◆ Written instruction ◆
Work through the data line by line, gathering every line that has the word "from".

◆ Material provided ◆
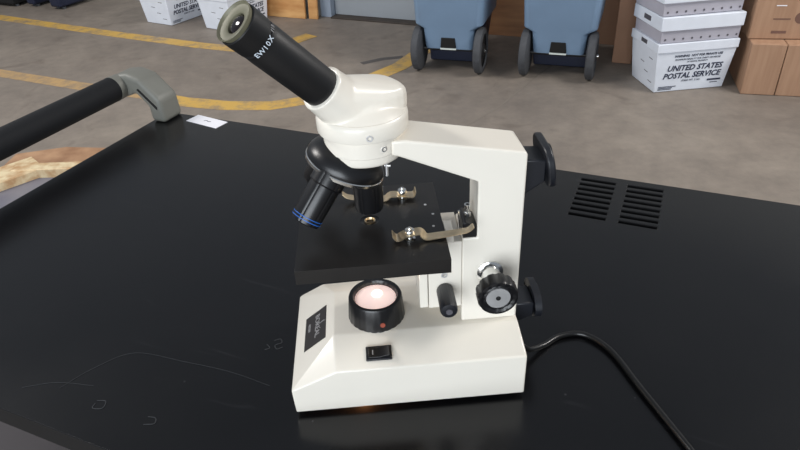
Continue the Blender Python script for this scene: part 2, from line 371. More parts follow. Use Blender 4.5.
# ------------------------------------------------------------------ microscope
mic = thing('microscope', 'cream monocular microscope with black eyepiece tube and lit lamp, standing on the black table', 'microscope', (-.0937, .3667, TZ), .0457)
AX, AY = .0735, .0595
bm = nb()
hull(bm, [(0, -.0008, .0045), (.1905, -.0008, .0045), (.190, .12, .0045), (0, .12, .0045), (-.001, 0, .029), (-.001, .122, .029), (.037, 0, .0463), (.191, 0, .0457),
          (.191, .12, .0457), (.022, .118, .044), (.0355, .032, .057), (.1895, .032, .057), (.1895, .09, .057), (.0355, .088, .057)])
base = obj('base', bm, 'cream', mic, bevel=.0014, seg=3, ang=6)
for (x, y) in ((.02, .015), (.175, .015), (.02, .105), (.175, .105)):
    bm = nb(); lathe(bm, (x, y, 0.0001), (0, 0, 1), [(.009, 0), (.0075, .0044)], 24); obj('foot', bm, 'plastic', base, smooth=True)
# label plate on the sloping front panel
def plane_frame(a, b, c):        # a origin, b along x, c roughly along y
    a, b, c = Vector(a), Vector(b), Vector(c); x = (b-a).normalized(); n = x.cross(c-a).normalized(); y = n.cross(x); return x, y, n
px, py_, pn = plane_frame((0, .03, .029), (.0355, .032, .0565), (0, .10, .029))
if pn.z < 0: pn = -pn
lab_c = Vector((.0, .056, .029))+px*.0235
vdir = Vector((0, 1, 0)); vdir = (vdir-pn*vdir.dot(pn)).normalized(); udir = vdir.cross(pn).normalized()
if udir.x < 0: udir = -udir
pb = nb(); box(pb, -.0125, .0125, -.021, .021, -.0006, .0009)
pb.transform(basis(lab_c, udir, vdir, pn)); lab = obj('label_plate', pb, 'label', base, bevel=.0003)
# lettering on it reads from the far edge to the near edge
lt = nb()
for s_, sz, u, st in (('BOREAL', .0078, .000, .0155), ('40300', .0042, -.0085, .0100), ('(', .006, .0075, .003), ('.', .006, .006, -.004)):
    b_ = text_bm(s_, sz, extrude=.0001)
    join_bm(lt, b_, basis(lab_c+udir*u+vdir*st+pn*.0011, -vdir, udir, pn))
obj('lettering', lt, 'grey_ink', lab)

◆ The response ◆
Continue the Blender Python script for this scene: part 2, from line 371. More parts follow. Use Blender 4.5.
# lettering on it reads from the far edge to the near edge